*Stated goal*: Below is a listing to write out in full, exactly as given, without its pictures.

*Information shown*:

+-------+

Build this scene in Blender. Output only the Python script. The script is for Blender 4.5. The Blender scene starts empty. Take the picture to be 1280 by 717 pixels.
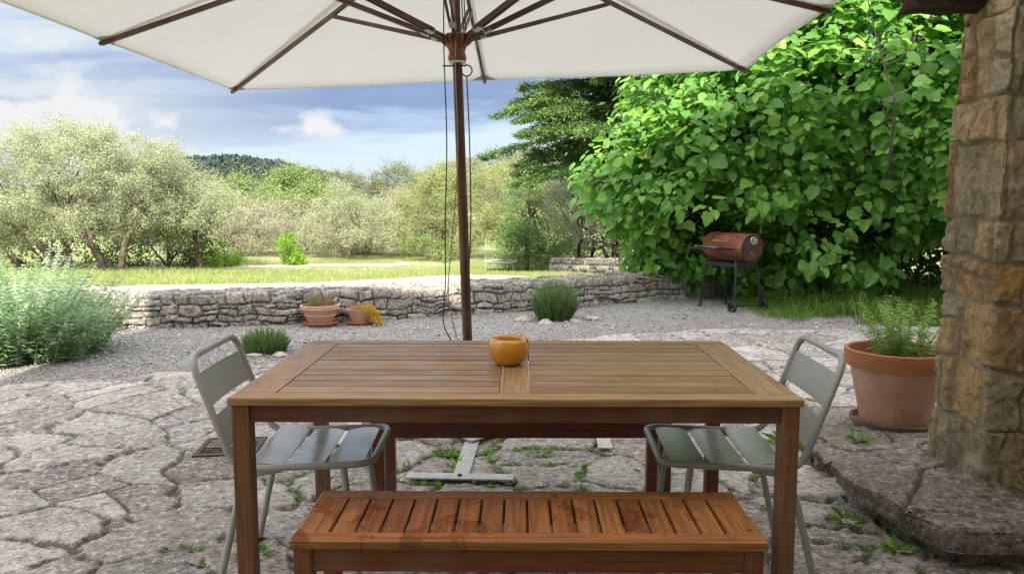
import bpy, bmesh, math, random
import numpy as np
from mathutils import Vector, Matrix
R = math.radians
sc = bpy.context.scene
col = sc.collection
# ------------------------------------------------------------ camera
cd = bpy.data.cameras.new('camera'); cam = bpy.data.objects.new('camera', cd); col.objects.link(cam)
cd.lens = 985/1280*36; cd.sensor_width = 36; cd.clip_end = 3000; cd.clip_start = .05
cam.location = (0, 0, 1.287); cam.rotation_euler = (math.pi/2-0.11, 0, 0)
sc.camera = cam
# ------------------------------------------------------------ world, sun, exposure
SUN_EL, SUN_AZ = R(39), R(2)       # the sun stands behind the viewer, light travels towards +Y
sc.view_settings.view_transform = 'Standard'; sc.view_settings.look = 'None'
sc.view_settings.exposure = 1.42; sc.view_settings.gamma = 1
w = bpy.data.worlds.new('World'); sc.world = w; w.use_nodes = True
nt = w.node_tree; nt.nodes.clear(); N = nt.nodes.new; L = nt.links.new
out = N('ShaderNodeOutputWorld'); bg = N('ShaderNodeBackground'); L(bg.outputs[0], out.inputs[0])
bg.inputs[1].default_value = .10
sky = N('ShaderNodeTexSky'); sky.sky_type = 'NISHITA'; sky.sun_disc = False
sky.sun_elevation = SUN_EL; sky.sun_rotation = math.pi + SUN_AZ
sky.air_density = 1.2; sky.dust_density = .6; sky.ozone_density = 2.2
tc = N('ShaderNodeTexCoord'); sep = N('ShaderNodeSeparateXYZ'); L(tc.outputs['Generated'], sep.inputs[0])
mp = N('ShaderNodeMapping'); mp.inputs['Scale'].default_value = (1.0, 1.0, 5.5); mp.inputs['Location'].default_value = (.35, .2, .1)
L(tc.outputs['Generated'], mp.inputs[0])
n1 = N('ShaderNodeTexNoise'); n1.inputs['Scale'].default_value = 2.6; n1.inputs['Detail'].default_value = 9; n1.inputs['Roughness'].default_value = .55
n1.inputs['Distortion'].default_value = .35
L(mp.outputs[0], n1.inputs['Vector'])
def mathn(op, a, b=None, c=None, clamp=False):
    m = N('ShaderNodeMath'); m.operation = op; m.use_clamp = clamp
    for i, v in enumerate((a, b, c)):
        if v is None: continue
        if isinstance(v, (int, float)): m.inputs[i].default_value = v
        else: L(v, m.inputs[i])
    return m.outputs[0]
def rampn(fac, stops, interp='EASE'):
    r = N('ShaderNodeValToRGB'); r.color_ramp.interpolation = interp
    e = r.color_ramp.elements
    while len(e) > 1: e.remove(e[-1])
    e[0].position = stops[0][0]; e[0].color = (*stops[0][1], 1)
    for p, c in stops[1:]:
        x = e.new(p); x.color = (*c, 1)
    L(fac, r.inputs[0]); return r.outputs[0]
def mixn(fac, a, b):
    m = N('ShaderNodeMix'); m.data_type = 'RGBA'
    if isinstance(fac, (int, float)): m.inputs[0].default_value = fac
    else: L(fac, m.inputs[0])
    for k, v in ((6, a), (7, b)):
        if isinstance(v, tuple): m.inputs[k].default_value = (*v, 1)
        else: L(v, m.inputs[k])
    return m.outputs[2]
z = sep.outputs[2]; xx = sep.outputs[0]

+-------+

*Exercise response*:
Build this scene in Blender. Output only the Python script. The script is for Blender 4.5. The Blender scene starts empty. Take the picture to be 1280 by 717 pixels.
import bpy, bmesh, math, random
import numpy as np
from mathutils import Vector, Matrix
R = math.radians
sc = bpy.context.scene
col = sc.collection
# ------------------------------------------------------------ camera
cd = bpy.data.cameras.new('camera'); cam = bpy.data.objects.new('camera', cd); col.objects.link(cam)
cd.lens = 985/1280*36; cd.sensor_width = 36; cd.clip_end = 3000; cd.clip_start = .05
cam.location = (0, 0, 1.287); cam.rotation_euler = (math.pi/2-0.11, 0, 0)
sc.camera = cam
# ------------------------------------------------------------ world, sun, exposure
SUN_EL, SUN_AZ = R(39), R(2)       # the sun stands behind the viewer, light travels towards +Y
sc.view_settings.view_transform = 'Standard'; sc.view_settings.look = 'None'
sc.view_settings.exposure = 1.42; sc.view_settings.gamma = 1
w = bpy.data.worlds.new('World'); sc.world = w; w.use_nodes = True
nt = w.node_tree; nt.nodes.clear(); N = nt.nodes.new; L = nt.links.new
out = N('ShaderNodeOutputWorld'); bg = N('ShaderNodeBackground'); L(bg.outputs[0], out.inputs[0])
bg.inputs[1].default_value = .10
sky = N('ShaderNodeTexSky'); sky.sky_type = 'NISHITA'; sky.sun_disc = False
sky.sun_elevation = SUN_EL; sky.sun_rotation = math.pi + SUN_AZ
sky.air_density = 1.2; sky.dust_density = .6; sky.ozone_density = 2.2
tc = N('ShaderNodeTexCoord'); sep = N('ShaderNodeSeparateXYZ'); L(tc.outputs['Generated'], sep.inputs[0])
mp = N('ShaderNodeMapping'); mp.inputs['Scale'].default_value = (1.0, 1.0, 5.5); mp.inputs['Location'].default_value = (.35, .2, .1)
L(tc.outputs['Generated'], mp.inputs[0])
n1 = N('ShaderNodeTexNoise'); n1.inputs['Scale'].default_value = 2.6; n1.inputs['Detail'].default_value = 9; n1.inputs['Roughness'].default_value = .55
n1.inputs['Distortion'].default_value = .35
L(mp.outputs[0], n1.inputs['Vector'])
def mathn(op, a, b=None, c=None, clamp=False):
    m = N('ShaderNodeMath'); m.operation = op; m.use_clamp = clamp
    for i, v in enumerate((a, b, c)):
        if v is None: continue
        if isinstance(v, (int, float)): m.inputs[i].default_value = v
        else: L(v, m.inputs[i])
    return m.outputs[0]
def rampn(fac, stops, interp='EASE'):
    r = N('ShaderNodeValToRGB'); r.color_ramp.interpolation = interp
    e = r.color_ramp.elements
    while len(e) > 1: e.remove(e[-1])
    e[0].position = stops[0][0]; e[0].color = (*stops[0][1], 1)
    for p, c in stops[1:]:
        x = e.new(p); x.color = (*c, 1)
    L(fac, r.inputs[0]); return r.outputs[0]
def mixn(fac, a, b):
    m = N('ShaderNodeMix'); m.data_type = 'RGBA'
    if isinstance(fac, (int, float)): m.inputs[0].default_value = fac
    else: L(fac, m.inputs[0])
    for k, v in ((6, a), (7, b)):
        if isinstance(v, tuple): m.inputs[k].default_value = (*v, 1)
        else: L(v, m.inputs[k])
    return m.outputs[2]
z = sep.outputs[2]; xx = sep.outputs[0]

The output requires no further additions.